Start of PROVIDED INFORMATION
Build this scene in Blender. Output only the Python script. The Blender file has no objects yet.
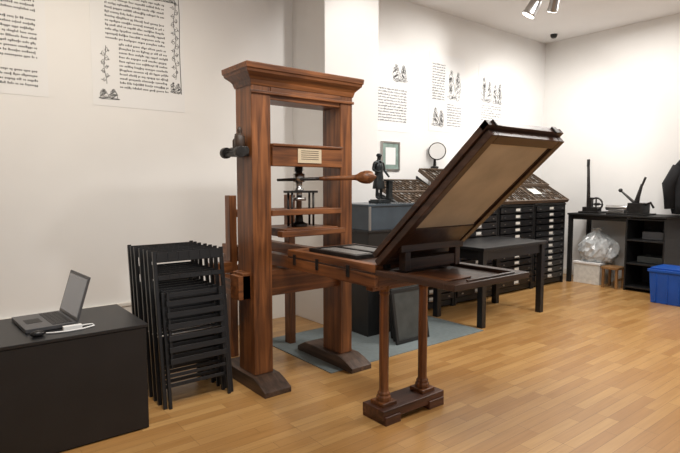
End of PROVIDED INFORMATION
Start of PROVIDED INFORMATION
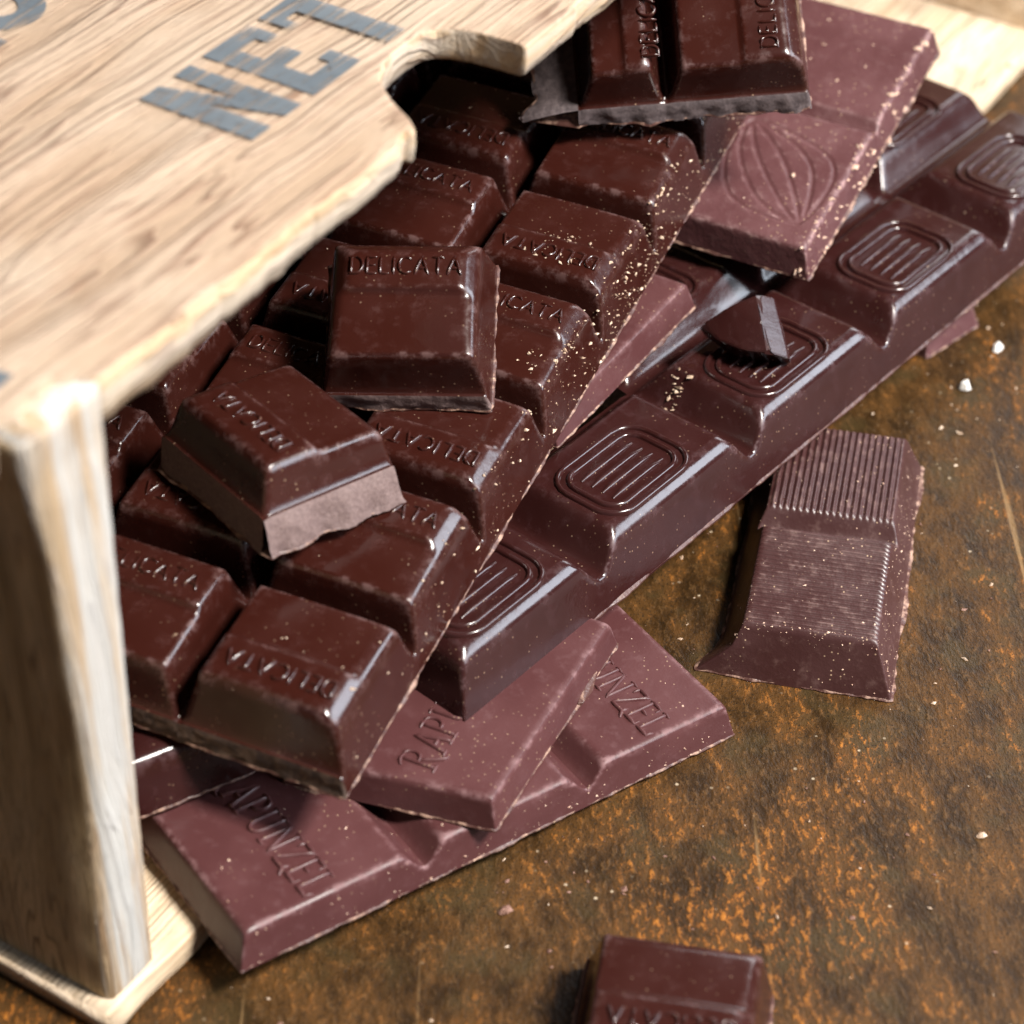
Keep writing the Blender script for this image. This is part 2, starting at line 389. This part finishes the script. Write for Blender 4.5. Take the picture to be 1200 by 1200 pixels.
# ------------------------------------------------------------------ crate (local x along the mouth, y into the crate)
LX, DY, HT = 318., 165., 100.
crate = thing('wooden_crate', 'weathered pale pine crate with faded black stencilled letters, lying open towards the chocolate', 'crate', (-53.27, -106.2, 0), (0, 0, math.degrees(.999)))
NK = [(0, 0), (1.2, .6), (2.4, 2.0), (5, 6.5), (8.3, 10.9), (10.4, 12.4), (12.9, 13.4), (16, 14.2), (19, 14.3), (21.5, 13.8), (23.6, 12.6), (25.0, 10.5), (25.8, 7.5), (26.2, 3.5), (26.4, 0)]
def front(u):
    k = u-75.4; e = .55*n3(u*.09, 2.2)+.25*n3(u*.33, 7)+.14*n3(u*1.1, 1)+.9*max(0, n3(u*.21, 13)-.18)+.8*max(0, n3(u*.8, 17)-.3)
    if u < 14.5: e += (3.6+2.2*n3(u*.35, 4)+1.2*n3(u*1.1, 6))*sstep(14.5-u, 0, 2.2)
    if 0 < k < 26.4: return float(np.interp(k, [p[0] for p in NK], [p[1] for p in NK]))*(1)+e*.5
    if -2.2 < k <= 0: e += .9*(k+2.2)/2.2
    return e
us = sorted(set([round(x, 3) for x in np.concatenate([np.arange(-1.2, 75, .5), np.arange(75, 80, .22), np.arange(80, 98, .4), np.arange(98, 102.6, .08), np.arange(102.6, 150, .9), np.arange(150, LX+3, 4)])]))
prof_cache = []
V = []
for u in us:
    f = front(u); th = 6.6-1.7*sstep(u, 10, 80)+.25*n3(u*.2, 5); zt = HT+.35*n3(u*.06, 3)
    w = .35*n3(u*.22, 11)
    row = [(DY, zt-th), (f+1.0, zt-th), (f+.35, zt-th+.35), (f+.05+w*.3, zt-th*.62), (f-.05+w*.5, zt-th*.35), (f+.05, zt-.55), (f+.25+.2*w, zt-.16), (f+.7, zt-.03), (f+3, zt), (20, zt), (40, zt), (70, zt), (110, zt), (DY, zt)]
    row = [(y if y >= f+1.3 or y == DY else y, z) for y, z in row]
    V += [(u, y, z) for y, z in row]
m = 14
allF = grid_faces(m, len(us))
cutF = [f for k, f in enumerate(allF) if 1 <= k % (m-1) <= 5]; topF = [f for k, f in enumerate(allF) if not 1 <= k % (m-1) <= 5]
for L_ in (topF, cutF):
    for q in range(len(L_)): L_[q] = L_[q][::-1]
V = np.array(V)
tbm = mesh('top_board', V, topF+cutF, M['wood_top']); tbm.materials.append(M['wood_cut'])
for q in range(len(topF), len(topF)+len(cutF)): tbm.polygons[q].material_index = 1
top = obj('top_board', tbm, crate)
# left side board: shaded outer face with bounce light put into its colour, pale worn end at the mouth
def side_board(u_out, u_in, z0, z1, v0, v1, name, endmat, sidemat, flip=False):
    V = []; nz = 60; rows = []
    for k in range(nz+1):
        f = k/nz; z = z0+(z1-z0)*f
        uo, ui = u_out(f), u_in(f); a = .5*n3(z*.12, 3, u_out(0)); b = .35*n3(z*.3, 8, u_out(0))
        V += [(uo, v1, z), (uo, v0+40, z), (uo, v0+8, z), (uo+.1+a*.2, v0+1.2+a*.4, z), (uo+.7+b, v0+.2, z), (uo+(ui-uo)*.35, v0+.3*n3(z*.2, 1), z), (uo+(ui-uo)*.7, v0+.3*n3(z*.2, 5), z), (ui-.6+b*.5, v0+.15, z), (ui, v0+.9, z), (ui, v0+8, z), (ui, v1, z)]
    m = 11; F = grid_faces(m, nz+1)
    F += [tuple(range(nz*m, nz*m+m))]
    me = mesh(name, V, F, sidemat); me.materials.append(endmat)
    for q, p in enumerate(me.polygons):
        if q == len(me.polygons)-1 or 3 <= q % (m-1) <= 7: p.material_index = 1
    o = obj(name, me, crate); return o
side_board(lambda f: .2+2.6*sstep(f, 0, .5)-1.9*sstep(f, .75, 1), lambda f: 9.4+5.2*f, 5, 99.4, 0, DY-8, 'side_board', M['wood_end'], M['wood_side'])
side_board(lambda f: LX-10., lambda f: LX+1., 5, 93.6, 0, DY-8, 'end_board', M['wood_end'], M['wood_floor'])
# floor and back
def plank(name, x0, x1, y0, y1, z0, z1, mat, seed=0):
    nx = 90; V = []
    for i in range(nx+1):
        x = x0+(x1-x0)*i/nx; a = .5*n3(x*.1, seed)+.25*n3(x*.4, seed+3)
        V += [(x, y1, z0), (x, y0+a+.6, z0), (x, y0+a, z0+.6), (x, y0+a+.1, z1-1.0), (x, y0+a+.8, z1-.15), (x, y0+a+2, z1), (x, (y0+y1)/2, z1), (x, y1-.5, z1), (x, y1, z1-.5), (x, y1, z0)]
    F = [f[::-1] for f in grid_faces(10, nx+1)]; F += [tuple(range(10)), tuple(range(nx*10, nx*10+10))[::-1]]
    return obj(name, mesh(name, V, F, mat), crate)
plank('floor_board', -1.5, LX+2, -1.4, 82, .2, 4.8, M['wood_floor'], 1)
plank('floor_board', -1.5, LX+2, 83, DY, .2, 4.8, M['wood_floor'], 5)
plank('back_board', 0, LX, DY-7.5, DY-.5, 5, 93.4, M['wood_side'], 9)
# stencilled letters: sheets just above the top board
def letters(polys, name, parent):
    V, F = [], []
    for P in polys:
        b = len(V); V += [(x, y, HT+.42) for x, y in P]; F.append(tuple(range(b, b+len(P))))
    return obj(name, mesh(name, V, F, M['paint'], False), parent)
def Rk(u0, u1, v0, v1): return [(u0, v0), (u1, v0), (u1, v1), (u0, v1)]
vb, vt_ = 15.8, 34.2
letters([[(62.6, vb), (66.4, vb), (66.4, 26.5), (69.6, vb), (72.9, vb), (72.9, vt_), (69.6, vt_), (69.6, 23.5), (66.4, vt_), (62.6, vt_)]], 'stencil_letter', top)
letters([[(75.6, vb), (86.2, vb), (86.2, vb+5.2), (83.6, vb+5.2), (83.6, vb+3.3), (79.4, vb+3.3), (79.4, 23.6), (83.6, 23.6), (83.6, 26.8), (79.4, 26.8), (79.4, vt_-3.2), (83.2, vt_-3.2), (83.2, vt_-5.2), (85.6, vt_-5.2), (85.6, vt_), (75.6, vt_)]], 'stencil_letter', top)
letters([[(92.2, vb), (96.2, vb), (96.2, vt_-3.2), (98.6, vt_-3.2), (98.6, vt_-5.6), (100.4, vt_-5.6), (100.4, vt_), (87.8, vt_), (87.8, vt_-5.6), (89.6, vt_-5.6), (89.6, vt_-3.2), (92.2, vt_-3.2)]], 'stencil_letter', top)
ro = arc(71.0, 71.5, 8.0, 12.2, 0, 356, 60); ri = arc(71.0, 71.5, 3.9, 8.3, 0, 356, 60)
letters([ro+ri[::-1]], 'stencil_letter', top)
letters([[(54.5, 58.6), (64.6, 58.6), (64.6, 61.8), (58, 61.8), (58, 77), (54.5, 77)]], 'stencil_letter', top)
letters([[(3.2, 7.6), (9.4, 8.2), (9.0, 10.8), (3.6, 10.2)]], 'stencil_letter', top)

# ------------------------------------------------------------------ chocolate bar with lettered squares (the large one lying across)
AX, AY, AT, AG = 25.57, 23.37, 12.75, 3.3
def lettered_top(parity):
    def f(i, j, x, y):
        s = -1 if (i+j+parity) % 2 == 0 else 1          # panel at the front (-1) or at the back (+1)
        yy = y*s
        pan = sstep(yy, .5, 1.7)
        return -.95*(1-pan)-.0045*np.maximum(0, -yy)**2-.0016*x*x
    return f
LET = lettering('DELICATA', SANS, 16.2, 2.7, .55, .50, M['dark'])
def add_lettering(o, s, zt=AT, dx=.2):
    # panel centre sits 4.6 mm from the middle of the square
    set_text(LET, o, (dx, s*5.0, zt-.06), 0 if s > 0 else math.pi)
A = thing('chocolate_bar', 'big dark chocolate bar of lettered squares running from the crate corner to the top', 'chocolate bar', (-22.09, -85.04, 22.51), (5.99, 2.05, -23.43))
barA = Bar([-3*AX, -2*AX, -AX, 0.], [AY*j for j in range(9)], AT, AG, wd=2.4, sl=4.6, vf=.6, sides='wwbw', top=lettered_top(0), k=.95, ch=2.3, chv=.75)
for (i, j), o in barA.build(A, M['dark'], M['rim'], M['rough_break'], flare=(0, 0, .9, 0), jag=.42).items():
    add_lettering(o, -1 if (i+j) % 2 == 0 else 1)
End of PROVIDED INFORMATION
Start of PROVIDED INFORMATION
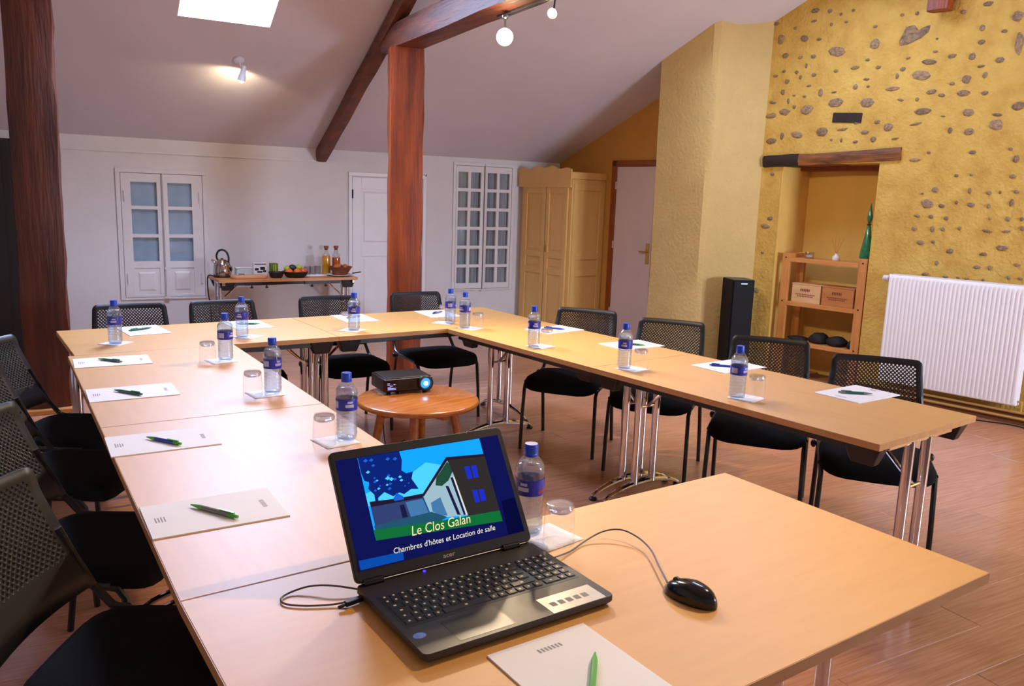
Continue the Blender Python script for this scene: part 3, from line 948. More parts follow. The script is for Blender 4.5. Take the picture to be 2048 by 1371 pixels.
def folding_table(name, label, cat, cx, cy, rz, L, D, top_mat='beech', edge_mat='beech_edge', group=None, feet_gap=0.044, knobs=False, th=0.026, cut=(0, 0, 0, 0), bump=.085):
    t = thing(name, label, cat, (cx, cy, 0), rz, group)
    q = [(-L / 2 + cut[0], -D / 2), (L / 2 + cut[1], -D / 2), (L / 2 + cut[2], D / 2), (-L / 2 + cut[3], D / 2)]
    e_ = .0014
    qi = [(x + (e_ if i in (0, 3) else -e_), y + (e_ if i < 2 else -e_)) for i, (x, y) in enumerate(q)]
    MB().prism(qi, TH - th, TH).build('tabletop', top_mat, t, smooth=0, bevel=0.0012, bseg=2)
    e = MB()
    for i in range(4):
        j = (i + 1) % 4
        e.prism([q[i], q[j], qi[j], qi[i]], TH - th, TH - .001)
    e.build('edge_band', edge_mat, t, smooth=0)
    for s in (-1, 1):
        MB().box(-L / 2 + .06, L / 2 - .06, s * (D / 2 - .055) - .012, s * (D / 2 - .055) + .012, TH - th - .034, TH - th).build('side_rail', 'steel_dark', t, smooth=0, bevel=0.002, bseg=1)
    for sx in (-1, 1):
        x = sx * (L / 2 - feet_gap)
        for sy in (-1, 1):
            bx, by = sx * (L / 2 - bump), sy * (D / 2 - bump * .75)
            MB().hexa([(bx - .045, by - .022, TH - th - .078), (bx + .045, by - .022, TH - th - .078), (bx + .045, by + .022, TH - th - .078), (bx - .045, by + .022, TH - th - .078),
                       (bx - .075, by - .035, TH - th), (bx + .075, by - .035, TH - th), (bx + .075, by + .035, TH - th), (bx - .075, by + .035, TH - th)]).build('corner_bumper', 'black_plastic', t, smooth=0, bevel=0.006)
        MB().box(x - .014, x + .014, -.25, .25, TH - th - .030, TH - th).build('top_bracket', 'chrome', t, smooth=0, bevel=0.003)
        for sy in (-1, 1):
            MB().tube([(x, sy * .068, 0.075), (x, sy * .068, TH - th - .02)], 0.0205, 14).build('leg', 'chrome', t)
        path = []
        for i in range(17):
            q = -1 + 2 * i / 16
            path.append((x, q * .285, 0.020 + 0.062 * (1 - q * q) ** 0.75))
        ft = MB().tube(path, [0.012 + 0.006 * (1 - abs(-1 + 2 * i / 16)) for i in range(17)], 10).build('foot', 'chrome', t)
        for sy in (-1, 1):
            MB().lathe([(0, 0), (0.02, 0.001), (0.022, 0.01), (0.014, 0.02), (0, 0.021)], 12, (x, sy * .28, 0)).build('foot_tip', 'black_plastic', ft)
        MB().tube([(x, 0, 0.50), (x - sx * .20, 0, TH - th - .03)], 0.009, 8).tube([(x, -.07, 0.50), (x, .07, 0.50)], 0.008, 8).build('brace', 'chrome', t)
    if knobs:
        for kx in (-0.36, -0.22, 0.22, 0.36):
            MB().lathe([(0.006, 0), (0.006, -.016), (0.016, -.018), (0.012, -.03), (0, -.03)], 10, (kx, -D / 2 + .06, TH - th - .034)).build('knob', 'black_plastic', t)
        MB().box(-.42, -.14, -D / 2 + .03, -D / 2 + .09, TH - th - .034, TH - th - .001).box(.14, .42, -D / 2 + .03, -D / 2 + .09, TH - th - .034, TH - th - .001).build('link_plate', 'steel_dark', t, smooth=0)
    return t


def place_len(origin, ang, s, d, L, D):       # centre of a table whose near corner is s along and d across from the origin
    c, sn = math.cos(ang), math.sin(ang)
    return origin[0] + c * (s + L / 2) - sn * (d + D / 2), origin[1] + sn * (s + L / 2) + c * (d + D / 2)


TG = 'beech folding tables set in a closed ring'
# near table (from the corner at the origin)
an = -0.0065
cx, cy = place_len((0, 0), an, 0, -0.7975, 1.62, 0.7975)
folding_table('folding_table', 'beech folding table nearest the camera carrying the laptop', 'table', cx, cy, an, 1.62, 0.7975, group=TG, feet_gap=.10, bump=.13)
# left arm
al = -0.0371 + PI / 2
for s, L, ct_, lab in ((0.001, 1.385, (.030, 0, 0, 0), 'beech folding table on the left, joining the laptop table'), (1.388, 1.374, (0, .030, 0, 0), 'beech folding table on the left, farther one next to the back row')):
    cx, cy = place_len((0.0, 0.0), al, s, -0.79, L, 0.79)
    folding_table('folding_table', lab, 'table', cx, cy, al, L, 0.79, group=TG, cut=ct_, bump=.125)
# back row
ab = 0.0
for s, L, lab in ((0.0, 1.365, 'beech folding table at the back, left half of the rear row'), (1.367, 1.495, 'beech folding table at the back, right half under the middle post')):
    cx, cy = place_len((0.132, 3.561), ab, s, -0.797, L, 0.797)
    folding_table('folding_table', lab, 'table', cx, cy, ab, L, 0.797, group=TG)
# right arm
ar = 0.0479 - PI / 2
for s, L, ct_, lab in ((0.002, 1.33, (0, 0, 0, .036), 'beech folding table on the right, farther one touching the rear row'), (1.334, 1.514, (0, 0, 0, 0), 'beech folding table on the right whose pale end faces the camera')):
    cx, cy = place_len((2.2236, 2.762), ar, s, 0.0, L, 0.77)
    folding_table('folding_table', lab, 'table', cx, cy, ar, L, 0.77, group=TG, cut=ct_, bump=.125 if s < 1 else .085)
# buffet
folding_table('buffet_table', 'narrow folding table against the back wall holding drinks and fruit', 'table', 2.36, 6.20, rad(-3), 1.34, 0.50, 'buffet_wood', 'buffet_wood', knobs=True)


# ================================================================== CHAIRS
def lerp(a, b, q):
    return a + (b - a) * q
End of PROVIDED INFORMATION
Write the number of lines containing the word "Take" and nothing besides it.

- [TASK RESULT]:
2